Schon der Ausgang der Parlamentswahlen vom Oktober 2015, bei denen die PiS mit 37,6 Prozent der Stimmen 51 Prozent der Sejm-Sitze holte, war so interpretiert worden, dass viele Wählerinnen und Wähler aufgrund einer – einem miesen Mikroklima entsprungenen – Wechselstimmung massenhaft zur Hauptkonkurrentin der bis dato regierenden Bürgerplattform (Platforma Obywatelska, PO) übergelaufen sind. Oder aber für die neu gegründeten Parteien Die Moderne (Nowoczesna) und Kukiz’15 stimmten oder mangels Alternative gleich zu Hause blieben. Die PO hatte zu Recht, aber erfolglos auf die guten makroökonomischen Daten (solides Wachstum, sinkende Arbeitslosigkeit, vertretbare Schuldenlast, hohe Auslandsinvestitionen) verwiesen und vor der Unberechenbarkeit der PiS in weltanschaulichen und verfassungsrechtlichen Fragen gewarnt.

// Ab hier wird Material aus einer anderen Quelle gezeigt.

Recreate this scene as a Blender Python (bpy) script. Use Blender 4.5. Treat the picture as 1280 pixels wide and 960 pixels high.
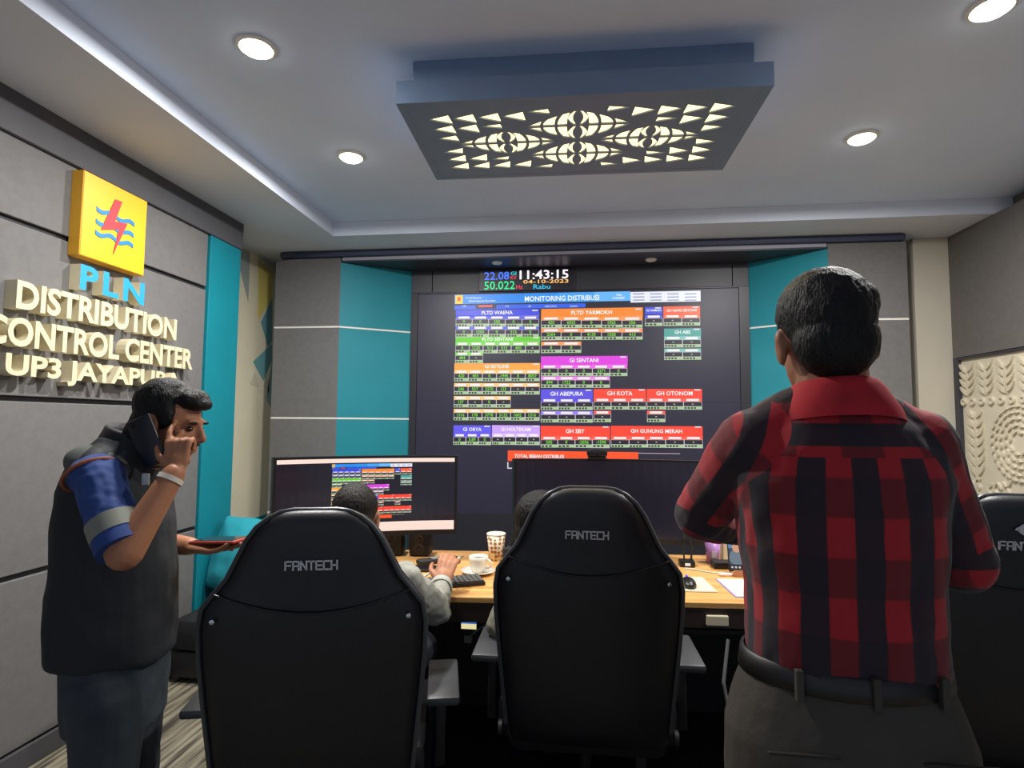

Lautstarke Kontroversen zu Themen wie Gewaltenteilung, Unabhängigkeit der Medien und Abtreibung gab es in der laufenden Legislaturperiode zuhauf. Doch in der öffentlichen Wahrnehmung stachen, neben der populären harten Haltung in der europäischen Flüchtlingsfrage, die Absenkung des Rentenalters und die Einführung des Kindergelds „500+“ heraus. Deshalb waren in- wie ausländische Beobachter schnell mit der These bei der Hand, die PiS betreibe eine – materiell wie symbolisch – einfach gestrickte Umverteilungspolitik von oben nach unten, um ihre autoritären Maßnahmen in anderen Feldern durch ihren Rückhalt bei sozial Benachteiligten mit niedrigem Einkommen oder schlechter Ausbildung zu rechtfertigen. Dies ist allerdings, wie zunehmend deutlich wird, nur teilweise zutreffend.
Jacek Kucharczyk, Leiter des Instituts für öffentliche Angelegenheiten, hat auf Basis von Umfragen des Meinungsforschungsinstituts CBOS und eigenen Untersuchungen seines Thinktanks festgestellt, dass die PiS nach wie vor unter der Landbevölkerung, praktizierenden Gläubigen und Personen ohne höheren Bildungsabschluss besonders populär ist.1 Doch die neuerdings wachsende Zustimmung für die Regierungspartei beruht eher auf einer Mobilisierung von Nichtwählern wie auch von Besserverdienenden.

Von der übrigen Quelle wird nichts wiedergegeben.